China Leads Asia-Pacific Stocks Higher

Asia-Pacific stocks started September on a positive note, led by gains in China, after a private gauge of Chinese factory activity rose for the third straight month in August.

"Sentiment is positive in China," said Will Leung, head of investment strategy at Standard Chartered Wealth Management. He noted people are optimistic that Chinese economic data due next week will also show improvement after a soft batch of readings for July.

The August reading of Caixin's manufacturing purchasing managers index, 51.6, was the second-highest of 2017. The 50 level separates growth in manufacturing activity from a contraction.

The Shanghai Composite Index finished morning trading up 0.6%, while stocks in Shenzhen reversed early weakness to also trade higher. The Chinese equities gains also helped Hong Kong's Hang Seng Index reverse some of Thursday's pullback; it ended the morning session up 0.3%.

Elsewhere, stock markets in Asia were muted as a solid earnings season has come to an end, removing a potential market catalyst.
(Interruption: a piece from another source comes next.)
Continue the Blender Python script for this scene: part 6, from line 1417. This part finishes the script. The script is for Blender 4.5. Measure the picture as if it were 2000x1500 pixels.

"There are a lot of moving parts in the news flow at the moment, but no one is really making the connection between these and the markets," said Chris Weston, a strategist at IG Markets. At the same time, markets aren't concerned about geopolitics, Tuesday's selloff notwithstanding, he added.

South Korea's Kospi was an exception Friday morning. After trading little changed the first hour of the day, it slid as much as 0.5% before quickly erasing much of that move. It has remained down 0.1% amid further improvement in the Korean won after its early-week slide. The dollar was off 0.5% in Asian trading.

The greenback's weakness also capped stock gains in Japan. The Nikkei started up as much as 0.5% but was recently just 0.1% higher. Still, the index is set to end a six-week losing streak, its longest since early 2014.

With September's arrival, the market is in what has historically been a selloff market, noted Tim Kelleher, head of foreign-exchange institutional training at ASB Bank in New Zealand. That might make investors somewhat wary of taking large positions near term.

An additional reason not to do so is Friday's forthcoming release of the monthly U.S. jobs report. A better-than-expected number could see the dollar undo the past day's reversal, Mr. Kelleher said.

Meanwhile, markets in Singapore, Indonesia, Malaysia and the Philippines were closed Friday for a holiday.

U.S. and global benchmark oil futures were down modestly in Asian trading after having jumped nearly 3% Thursday on a surge in U.S. gasoline futures amid continued supply worries after tropical storm Harvey shut down more than 20% of U.S. oil-refining capacity the past week. Gasoline was recently down 0.4%, with crude off about the same.